Ad from the 1977 Bass Pro Shops Catalog featuring the Rapala Fat Rap.

We’ve talked a lot about crankbaits here the past few months, but those discussions have been mostly about the alphabet baits of the early- to mid-1970s.  Today in Rapala Fat Rap, we’re still in the 1970s, but we’re deviating from that genre of crankbait.

I can’t think of another bait outside the Fat Rap that has the same action, shape, or lip design and angle.  Of course, I’m referring to the deep diver when I say that.  When it first came out in 1977, anglers in the west couldn’t get enough of them.  In 1978, when I started working at the shop, we sold cases of the baits weekly and never could keep the pegs stocked.

The Fat Rap quickly became one of my favorite cranks for the clearwater lakes around my home.  I believe its success was due to having no rattles, which in turn didn’t spook the fish.

When released, the bait was offered in four colors, Crawdad, Shad, FL. Red, and Perch.  In 1979 Chartreuse was added to the lineup and the Shad color was changed from having an orange stripe down the belly to having a red throat.  Then in 1982 the Shad color was dropped and Silver Foil was added in its place.  Gold Foil was also added in 1982.  In that five-year span was one tremendous win and one equal fail by Rapala.

Ad from the 1978 Bass Pro Shops Catalog featuring the Rapala Fat Rap.
1979 Rapala Fat Rap Ad March-April 1979 Bassmaster Magazine

The win was the introduction of the Chartreuse color.  Prior to receiving our order from Western Hoagie, we had already sold out of all we ordered.  We ended up making two more orders prior to receiving the first for a total of something like 24 dozen of each size.  The bait became one of the hottest baits we’d ever sell, with the Shad Rap beating the Chartreuse Fat Rap’s sales about three years later.

The major failure, though, had to do with the discontinuation of the Shad color.  The Shad colored bait was by far better than the Silver Foil that replaced it.  This created a run on the bait when it was learned they would no longer be available.

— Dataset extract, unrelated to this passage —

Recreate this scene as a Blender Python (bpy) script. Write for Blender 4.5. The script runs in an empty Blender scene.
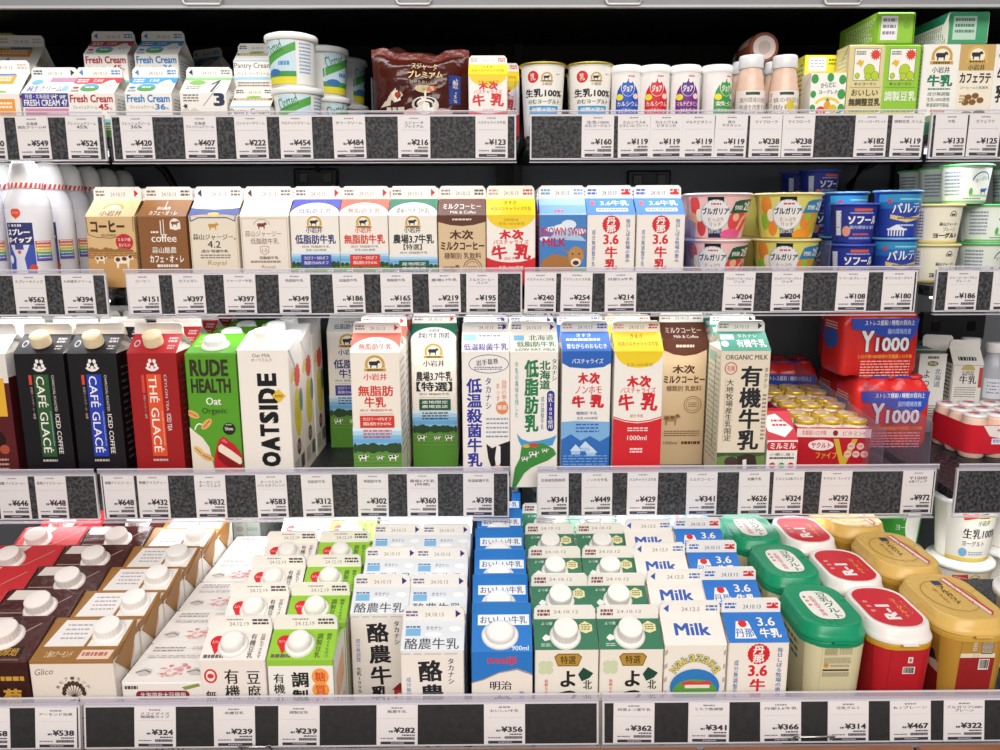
import bpy, math, random
from mathutils import Vector, Matrix
random.seed(7)
SC = bpy.context.scene
COL = SC.collection
# ------------------------------------------------------------------ camera
F_PX = 800.0
PITCH, YAW, ROLL = math.radians(11.3), math.radians(0.45), math.radians(-0.2)
CAM = Vector((0, 0, 1.30))
_f = Vector((math.sin(YAW)*math.cos(PITCH), math.cos(YAW)*math.cos(PITCH), -math.sin(PITCH)))
_r = Vector((math.cos(YAW), -math.sin(YAW), 0))
_u = _r.cross(_f)
_r2 = _r*math.cos(ROLL) + _u*math.sin(ROLL)
_u2 = _u*math.cos(ROLL) - _r*math.sin(ROLL)
cam_d = bpy.data.cameras.new('camera'); cam = bpy.data.objects.new('camera', cam_d); COL.objects.link(cam)
cam_d.sensor_width = 36; cam_d.lens = F_PX/1000*36; cam_d.clip_start = .02
M = Matrix((_r2, _u2, -_f)).transposed().to_4x4(); M.translation = CAM
cam.matrix_world = M; SC.camera = cam
def ray(u, v): return _f + _r2*((u-500)/F_PX) + _u2*((375-v)/F_PX)
def py_(u, v, y): d = ray(u, v); return CAM + d*((y-CAM.y)/d.y)      # point of the place seen at (u, v) on a plane at depth y
def pz_(u, v, z): d = ray(u, v); return CAM + d*((z-CAM.z)/d.z)      # ... or on a level plane at height z
# ------------------------------------------------------------------ light and exposure
SC.view_settings.view_transform = 'Standard'; SC.view_settings.look = 'None'
SC.view_settings.gamma = 1; SC.view_settings.use_curve_mapping = False
SC.view_settings.exposure = 0.09
W_ = bpy.data.worlds.new('store_air'); SC.world = W_; W_.use_nodes = True
W_.node_tree.nodes['Background'].inputs[0].default_value = (1, .955, .92, 1)
W_.node_tree.nodes['Background'].inputs[1].default_value = .36
def area(name, loc, rot, sx, sy, power, col=(1, 1, 1), spread=180):
    l = bpy.data.lights.new(name, 'AREA'); l.shape = 'RECTANGLE'; l.size = sx; l.size_y = sy
    l.energy = power; l.color = col; l.spread = math.radians(spread)
    o = bpy.data.objects.new(name, l); COL.objects.link(o); o.location = loc; o.rotation_euler = rot
    return o
area('store_ceiling_light', (0, -1.9, 2.75), (math.radians(52), 0, 0), 3.4, 1.0, 100, (1, .94, .88))
# ------------------------------------------------------------------ materials
def lin(h):
    h = h.lstrip('#'); c = [int(h[i:i+2], 16)/255 for i in (0, 2, 4)]
    return tuple(x/12.92 if x <= .04045 else ((x+.055)/1.055)**2.4 for x in c) + (1,)
MATS = {}
NAMED = {'W': '#f1ede6', 'K': '#17151a', 'G': '#8b857f'}
def mat(c, rough=.42, metal=0, clear=0, kind=None, emit=0):
    if not isinstance(c, str): return c
    c = NAMED.get(c, c); k = (c, rough, metal, clear, kind, emit)
    if k in MATS: return MATS[k]
    m = bpy.data.materials.new('print_'+c.strip('#') if not kind else kind); m.use_nodes = True
    nt = m.node_tree; b = nt.nodes['Principled BSDF']; b.inputs['Base Color'].default_value = lin(c)
    b.inputs['Metallic'].default_value = metal
    b.inputs['Specular IOR Level'].default_value = .35
    b.inputs['Roughness'].default_value = rough
    n = nt.nodes.new('ShaderNodeTexNoise'); n.inputs['Scale'].default_value = 60
    tc = nt.nodes.new('ShaderNodeTexCoord'); nt.links.new(tc.outputs['Object'], n.inputs['Vector'])
    mr = nt.nodes.new('ShaderNodeMapRange'); mr.inputs[3].default_value = rough*.85; mr.inputs[4].default_value = min(1, rough*1.15)
    nt.links.new(n.outputs[0], mr.inputs[0]); nt.links.new(mr.outputs[0], b.inputs['Roughness'])
    if kind == 'granite':
        b.inputs['Specular IOR Level'].default_value = .12
        n.inputs['Scale'].default_value = 240; n.inputs['Detail'].default_value = 4
        cr = nt.nodes.new('ShaderNodeValToRGB'); nt.links.new(n.outputs[0], cr.inputs[0])
        e = cr.color_ramp.elements; e[0].position = .40; e[0].color = lin('#09090b' if c < '#2' else '#0d0d0f'); e[1].position = .66; e[1].color = lin('#1a1a1d' if c < '#2' else '#4a4a4f')
        nt.links.new(cr.outputs[0], b.inputs['Base Color'])
    if kind == 'wrinkled_foil':
        n.inputs['Scale'].default_value = 75; bp = nt.nodes.new('ShaderNodeBump'); bp.inputs['Strength'].default_value = .35; bp.inputs['Distance'].default_value = .004
        nt.links.new(n.outputs[0], bp.inputs['Height']); nt.links.new(bp.outputs[0], b.inputs['Normal'])
    if kind == 'wood':
        mp = nt.nodes.new('ShaderNodeMapping'); mp.inputs['Scale'].default_value = (2, 40, 40); nt.links.new(tc.outputs['Object'], mp.inputs['Vector'])
        nt.links.new(mp.outputs[0], n.inputs['Vector']); n.inputs['Scale'].default_value = 6
        cr = nt.nodes.new('ShaderNodeValToRGB'); nt.links.new(n.outputs[0], cr.inputs[0])
        e = cr.color_ramp.elements; e[0].color = lin('#7a4a30'); e[1].color = lin('#a86f4c')
        nt.links.new(cr.outputs[0], b.inputs['Base Color'])
    if emit:
        b.inputs['Emission Color'].default_value = lin(c); b.inputs['Emission Strength'].default_value = emit
    if clear:                                        # thin clear plastic: mostly see-through, a little gloss
        out = nt.nodes['Material Output']; t = nt.nodes.new('ShaderNodeBsdfTransparent'); t.inputs[0].default_value = lin(c); b.inputs['Specular IOR Level'].default_value = .5
        mx = nt.nodes.new('ShaderNodeMixShader'); mx.inputs[0].default_value = 1-clear
        nt.links.new(t.outputs[0], mx.inputs[1]); nt.links.new(b.outputs[0], mx.inputs[2]); nt.links.new(mx.outputs[0], out.inputs[0])
    MATS[k] = m
    return m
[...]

The difference in the colors was the plain silver sides with the orange belly stripe.  For some reason, the fish of the west preferred that color over the foil.  When the bait went from the belly stripe to the red throat, that was an east fix with some orange paint.  That wasn’t an option when they went to the silver foil.

So, in order to accommodate anglers, we’d send off cases of Chartreuse baits and get them painted into the Shad color.  For $1.50 more than list, you could have a custom painted Fat Rap.

Ad from the 1980 Bass Pro Shops Catalog featuring the Rapala Fat Rap.
Ad from the 1982 Bass Pro Shops Catalog featuring the Rapala Fat Rap.

Enough on talking about the colors, let’s move into the action of the baits and how deep they ran.  The FR5, the smaller of the two, with 8-pound test, would run about 6- to 8-feet deep depending on how long the cast was.  On the other hand, the FR7 would hit 10 feet on a good cast with 8-pound line.  Move up to 10-pound and it might hit 9-feet.

The action of both baits was unique in that neither provided vibration like a DB-series Bagley or Norman Deep Little N.  There seemed to be little resistance coming through the water, but you could see the bait had the standard wobbling action of a crankbait.  In my eyes this was what attracted fish to the Fat Rap, especially in clear water.  It wasn’t in your face.

I hate to think of how many big fish were caught on this bait as well as how many tournaments were won.  The Shad color became the summer crankbait for Castaic when the shad were thick, or if the wind or skiers had kicked up mudlines you switched over to the crawdad.  Chartreuse was the go-to at Casitas in the late winter and early spring.

The sad deal is the bait was discontinued around 2005.  Recently we posted a piece about the Shad Rap where I’d said that the bait was out of circulation.  Well, a reader emailed me and informed me that the Fat Rap was back in production, but only in the FR5 size.  They only offer it in four colors with the only original color being Silver Foil.

Now that the bait has been reintroduced, I wonder if anyone is buying them.  If not, they’ll be relegated to the bargain bin and taken off the list of SKUs.  I hope that doesn’t happen and some of the new anglers give the bait shot.  There’s been nothing like it since and believe me, it catches fish.